After Sunday’s show eight of us were at Applebee’s (above) when director Kevin Giese came to our table with daughter Valerie, who played Wednesday Addams, and complimented James for his unflappable stage presence.  Valerie plans to attend IUN as a Performing Arts major in the Fall.  At a nearby table, Toni spotted student director Andrea Vance with Logan Muñoz, who played Lucas Beineke’s grey-haired father Malcolm, and without fanfare paid for their meal.
 Lauren DeLand

"Stella" by Louise Jopling

I attended an IUN Arts and Sciences student research conference session on “Art Across Time and Space” sponsored by Fine Arts professor Lauren DeLand.  Focusing primarily on murals, Alyssa Humphrey’s presentation, “The Purpose of Art in the Streets,” analyzed political and cultural expressions of various types of street art. Jayme Miller discussed nineteenth-century English portraiture artist Louise Jopling (1843-1933), who painted wealthy men and exotic actresses.  Jopling was friends with Oscar Wilde and James McNeill Whistler and was a model for several artists, including Whistler.
Guillermo Vargas and exhibited dog

The most controversial student presentation, Haley Olenik’s “How Far Is Too Far in the Name of Art,” criticized Costa Rican artist Guillermo Vargas, who exhibited an emaciated dog in a Nicaraguan gallery exhibit in order, he claimed, to draw attention to the plight of stray dogs in Central America. On the wall were the words “Eres Lo Qu Lees (“You are what you eat”) written with dog food.  Internet photos of the so-called starving dog produced outrage, but gallery director Juanita Bermudez stated later that the dog was fed regularly and only tied up for three hours before it escaped.  Vargas noted that nobody who witnessed the exhibit tried to help the animal or give it food.
 Christopher Dillard; NWI Times photo by Bob Kasarda

The Upper Deck in downtown Chesterton was the scene of the brutal murder of 24-year-old bartender Nicole Gland, stabbed two dozen times after she left work at 2:51 a.m. last Wednesday.  Bouncer Christopher Dillard, 50, was arrested the following day.  Chesterton Tribune correspondent Kevin Nevers wrote:
Gland’s body was found in her silver Ford SUV at 9:10 a.m. Wednesday by a Chesterton Tribune employee arriving at work. She was slumped over in the front seat of her vehicle, which had come to rest against a dumpster and an old sofa located behind the Tribune building on Lois Lane. 
While police initially speculated that the motive was robbery, unconfirmed rumors are circulating that Gland discovered Dillard was dealing drugs and killed in order to silence her.  Dillard admitted to the Chesterton police that he killed Gland after “partying rough” and in a hazy state and egregiously portrayed his victim as a druggie. Nonetheless, he entered a plea of not guilty.
 NWI Times photo by Marc Chase

Last Saturday morning, meanwhile, Portage shot 39-year-old William Spates after a traffic stop, who died of multiple gunshot wounds to the head and torso.  Spates allegedly tried to run over the officer.  NWI Times reporter Marc Chase interviewed neighborhood resident Roger Dunn, who heard gunshots and noticed a blue jeep in a nearby driveway with the driver’s door open and a person motionless on the ground.  Chase wrote: “In the early afternoon hours, Dunn and his wife watched as the blue jeep Liberty – sealed off with orange crime-scene evidence stickers – was towed away with visible bullet holes in the front windshield.”  County and state police are investigating.

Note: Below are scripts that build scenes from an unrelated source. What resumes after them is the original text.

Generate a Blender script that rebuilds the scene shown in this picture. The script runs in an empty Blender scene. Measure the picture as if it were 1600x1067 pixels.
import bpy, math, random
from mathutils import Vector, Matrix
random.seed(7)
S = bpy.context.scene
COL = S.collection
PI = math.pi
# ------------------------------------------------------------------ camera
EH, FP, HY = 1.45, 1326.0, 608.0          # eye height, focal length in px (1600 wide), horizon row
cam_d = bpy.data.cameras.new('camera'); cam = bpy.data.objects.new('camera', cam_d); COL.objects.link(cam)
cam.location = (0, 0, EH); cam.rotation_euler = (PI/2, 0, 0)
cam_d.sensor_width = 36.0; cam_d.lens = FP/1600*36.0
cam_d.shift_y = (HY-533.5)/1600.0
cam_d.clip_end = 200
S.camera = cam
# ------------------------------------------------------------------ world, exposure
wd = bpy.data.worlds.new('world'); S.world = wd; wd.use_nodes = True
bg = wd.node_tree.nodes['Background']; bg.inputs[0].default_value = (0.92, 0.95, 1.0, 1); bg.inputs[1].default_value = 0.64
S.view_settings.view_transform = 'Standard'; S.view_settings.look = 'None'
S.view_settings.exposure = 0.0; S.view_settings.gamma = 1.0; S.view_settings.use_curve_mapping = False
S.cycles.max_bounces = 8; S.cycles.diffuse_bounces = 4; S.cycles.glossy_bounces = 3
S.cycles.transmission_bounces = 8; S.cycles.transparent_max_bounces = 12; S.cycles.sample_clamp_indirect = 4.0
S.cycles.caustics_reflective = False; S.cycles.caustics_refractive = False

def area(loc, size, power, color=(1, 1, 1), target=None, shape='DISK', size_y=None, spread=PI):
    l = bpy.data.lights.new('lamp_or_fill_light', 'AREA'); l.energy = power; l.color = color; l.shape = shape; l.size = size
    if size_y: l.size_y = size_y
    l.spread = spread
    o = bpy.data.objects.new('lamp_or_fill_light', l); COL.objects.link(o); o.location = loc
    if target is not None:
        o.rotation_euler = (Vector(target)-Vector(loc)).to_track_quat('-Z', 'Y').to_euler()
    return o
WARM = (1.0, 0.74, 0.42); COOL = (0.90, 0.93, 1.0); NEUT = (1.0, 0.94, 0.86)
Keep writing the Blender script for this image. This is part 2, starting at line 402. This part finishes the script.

Paul Kern wrote: I really enjoy getting reconnected with the Region once a year through Steel Shavings. I thought this was a particularly good issue.”   Paul commented on former students Sami Jadallah (“I ignorantly used the term Mohammedans in my western civ class until he told me that Moslems considered that an insult. Thank heavens for Sami. I might have gone on using that term for years if not for him”) and Terrance Durousseau (“He was working as a security guard and then got a job at the assessor’s office in Crown Point, passed a series of certification exams culminating in a week-long course in Phoenix and is now a fully certified assessor. Something of a workaholic, Terrance is still a security guard on weekends”).  Paul wrote: “I had a student who audited a few of my courses and I'm wondering if it was Pat Conley. He had retired from R.R. Donnely and gave me a couple of books that Donnely had printed and given as gifts to their employees. One was The Americanization of Edward Bok.”  Looking up Conley’s obit, I found that, indeed, he worked for a printing company.  Paul noted that over the years several folks audited his class, but Conley was the only one to pay for the privilege. Reacting to my memories of embarrassing school experiences, Paul wrote:
      When we moved to Burnet, Texas, on the first day at recess, the children all played a game of pick-up softball. Two boys, the best athletes in the third grade, stood the entire rest of the class. As I stood uncertainly on the sideline, one of them motioned me to be on their side. In that moment of grace, I became part of the in-crowd. That boy's name was Larry A. He went on to become a star quarterback for Burnet High School and the best childhood friend I ever had. We are still in touch.
    At my eighth-grade graduation, Doris Parks read the class will. At the rehearsal, the microphone was too high for her so I volunteered to step forward and lower it when her big moment came. The next night, before a packed house, when I stepped forward to lower the microphone I was unable to loosen the mechanism, either because of lack of strength or lack of understanding how it worked, and had to beat a humiliating retreat, leaving Doris to stand on tiptoes while she read the class will.

In the New Yorker is a cartoon of the Founding Fathers sitting around a table, and one says, “But what if a tyrant comes to power and no one’s able to stop him because the whole thing’s kind of funny?”  The Trump phenomenon gained media momentum when the Republican outsider began ridiculing mainstream rivals as “low energy,” “lyin’,” “little” people and then continued with outrageous statements guaranteed to generate publicity and, for cable news stations, ratings.  Well, the whole thing has stopped being funny, as Trump seems to have no intention of transitioning from candidate to chief of state.

Ray Smock commented sarcastically:
            Yeah, it sure is kind of funny, isn't it? Trump wants to be a tyrant but lacks the ability to pull it off. So, I see him more as a wrecking ball than a tyrant. He fucks things up. He is dumb as a fence post. He is nuts. The only question is how much can he be contained and how much can his manic excesses and bad ideas be minimized, and then there is the problem of how much trust in government suffers while he is in office lying to us every damn day. And when he isn't lying he is embarrassing the United States.

Samuel A. Love posted a photo of a Miller traffic jam on Lake Street caused a CSS train conductor who went to buy a pizza.  Dave posted a photo of the E.C. Central tennis team after the young women defeated Griffith, 5-0, to up their record to 6-1.